For the media to pick up on this story, Bush would have had to put it a bit more bluntly: black people are not my priority.

Many of America's most profitable corporations pay no income taxes

Image courtesy of The Guardian

According to the advocacy group Citizens for Tax Justice, 82 of America's most profitable corporations paid no income taxes in one or more years from 2001 to 2003. In the years they paid no taxes, these same 82 corporations made $102 billion in profits.
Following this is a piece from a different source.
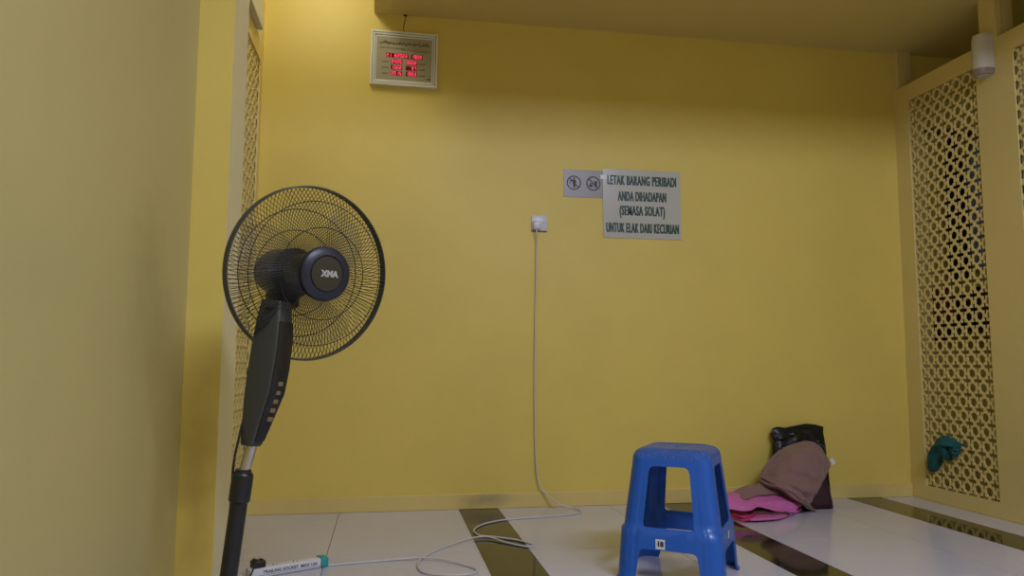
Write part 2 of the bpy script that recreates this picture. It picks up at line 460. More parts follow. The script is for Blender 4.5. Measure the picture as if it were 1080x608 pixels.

The corporate income tax rate is 35 percent...one would have thought these companies accumulated $35.6 billion in income tax liability during the years studied. Instead, these companies actually received a collective $12.6 billion in rebate checks on their taxes. The government paid them! Think about that the next time George W. Bush says taxes are being distributed equally (as he contended he would do in the 2000 presidential debates).

The following list of corporations were among those paying 0 taxes–or less–in at least one year from 2001 to 2003, according to CTJ:
AT&T, Time Warner, Boeing, JPMorgan Chase, Consolidated Edison, Southwest Airlines, Verizon, Kelly Services, Toys "R" Us, American Express, Marriott International, Wachovia, Disney, and 3M.

This is at a time when the U.S. is running a $422 billion annual deficit!

These are some of the consequences of corporate tax avoidance:
-Ordinary citizens will have to choose between losing public services or repaying a large federal debt to make up for the shortfall.
-Economic competition in the free market is hindered by government policies which favor certain corporations and bestow on them large tax loopholes which the rest of the economy doesn't share.